Productive conversations between two people of opposing viewpoints are pointless unless both speakers are committed to finding common ground.

Brandon Van Dyck, assistant professor of government and law at Lafayette College, presented "Free Speech vs. Political Correctness?" at Westminster on Monday before a group of faculty and students. He was accompanied by senior student Lydia Creech, offering a politically conservative viewpoint; school Chaplain Kiva Nice-Webb; and Jeremy Straughn, director of the Churchill Institute for Global Engagement.

"I'm probably not the only person worried about this country," he said about division in the United States.

To that end, Van Dyck created the Mill Series at Lafayette College to promote viewpoint diversity. He's invited people qualified to speak on a variety of legitimate issues.

"In light of these concerns, I created the Mill Series and bring speakers to Lafayette with well-reasoned arguments," he said. "They can be pretty pointed arguments."

He does vet his speakers though in the interest of halting the spread of incorrect information, false narratives and fake theories with no basis in reality.

"It would be a good thing to get some genuine opinions on the table," Van Dyck said.

It's comfortable to live in our own little worlds, but listening to other legitimate points of view is enlightening.

"You will not be as effective of a proponent without exposure," he added. "It's also important to your moral and spiritual development."

He also said lack of political development on campuses and in society can be bad for the development of the United States as a nation.

Sitting in the room were members of Westminster College's Democratic and Republican clubs. Van Dyck suggested they get together and create an event. Nice-Webb said, in her role as chaplain, she is responsible for hearing students' varying points of view, whether she agrees with them or not.

"It is my role to be a chaplain to all students; it is my job to sit and listen with you," Nice-Webb said.

Students need to learn how to engage fairly, too.

"I see a lot of cliques and a lot of people not interacting across (political viewpoints)," she said.

Neither conservative nor liberal students feel like there is much room for their points of view — even from teachers. Creech said some of her professors' points of view "bleed" into their classrooms.

"It's disappointing," she added. "Professors are supposed to teach."

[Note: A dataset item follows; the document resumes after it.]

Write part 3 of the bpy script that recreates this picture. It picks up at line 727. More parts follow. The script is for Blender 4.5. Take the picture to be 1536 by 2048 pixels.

Westminster College staff and professors have said their job is to bring all sides of commonly recognized culture including politics to the table for free and open discussion. But a professor in Monday's audience said after the college hosted Sen. Bernie Sanders, some alumni protested with their billfolds.

"They said it was outrageous you would bring Bernie Sanders to campus," he said. "Lots of alums said, we won't give another cent to that campus."

Political science professor Tobias Gibson noted some campus cultures, at institutes such as Brigham Young and Oral Roberts universities, are pretty predictable. He also said a campus size and history can influence its culture.

Straughn said he's been putting together a series of student conversations, like Monday's, through the Churchill Institute.

"The goal of this was to start conversations," he said, adding the series is dubbed "Tough Conversations. These are topics that affect us all."